As much as I like the aesthetics of this screen, the gameplay ain’t so great thanks to one small, beaked problem: this goddamn homing missile of a bird. It flies in from the left of the screen, and unlike every other enemy or obstacle in the game it doesn’t move along a set route but instead flies directly at Henry, zeroing in on the young prince with the ferocity of the most fervent republican. This is particularly problematic during the final part of the screen, when you have to run across the flat plane at the top of the screen. If the bird appears on the left while you’re running for the exit, you’re screwed because there’s no room to avoid it. It’s a hugely annoying end to a game which otherwise had been free of such tedious bullshit, and it’s almost enough to ruin the entire experience.
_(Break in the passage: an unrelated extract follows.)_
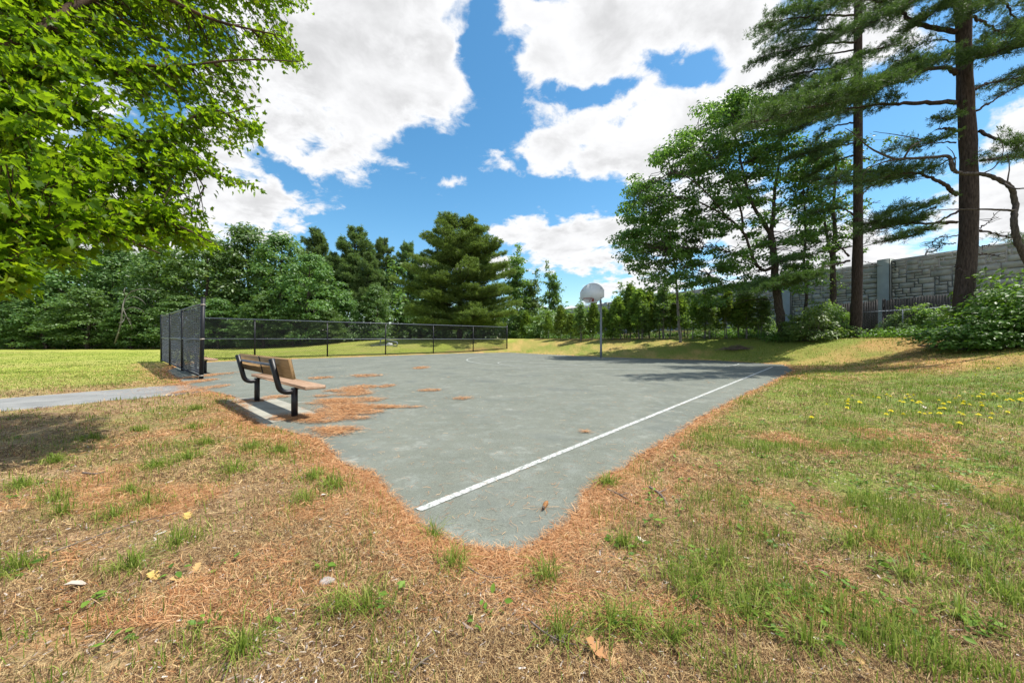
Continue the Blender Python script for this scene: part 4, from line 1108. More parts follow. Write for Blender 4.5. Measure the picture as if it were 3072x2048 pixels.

If I’d had to struggle against this bird another ten or twenty times rather than fluking my way past it, it might well have ruined Henry’s House, but fluke my way past it I did. Afterwards I realised that picking up the crosses on the screen causes any on-screen bird to disappear. It’s still difficult even with that knowledge, but it would have been somewhat less kick-in-the-dick painful.
Once you’ve cleared the spooky screen, that’s it. Back to the first screen to do it all again with nary a congratulatory message to be seen. Maybe there is an ending if you make a certain number of loops through the game, but I don’t think Henry’s House is a strong enough gameplay experience to make that worthwhile, plus I never want to see that bird again.
There’s not much else to say about Henry’s House, honestly. It does what it does pretty well (final bird menace aside) and it looks nice. The action’s simple but precise, and sometimes that’s all you need, you know? This isn’t a game that requires a lot of deep dissection – the fact I’ve managed to write two and a half thousand words about it is down to my own personal issues rather than Henry’s House being all that interesting. Still, you can’t argue with that flower / flour joke.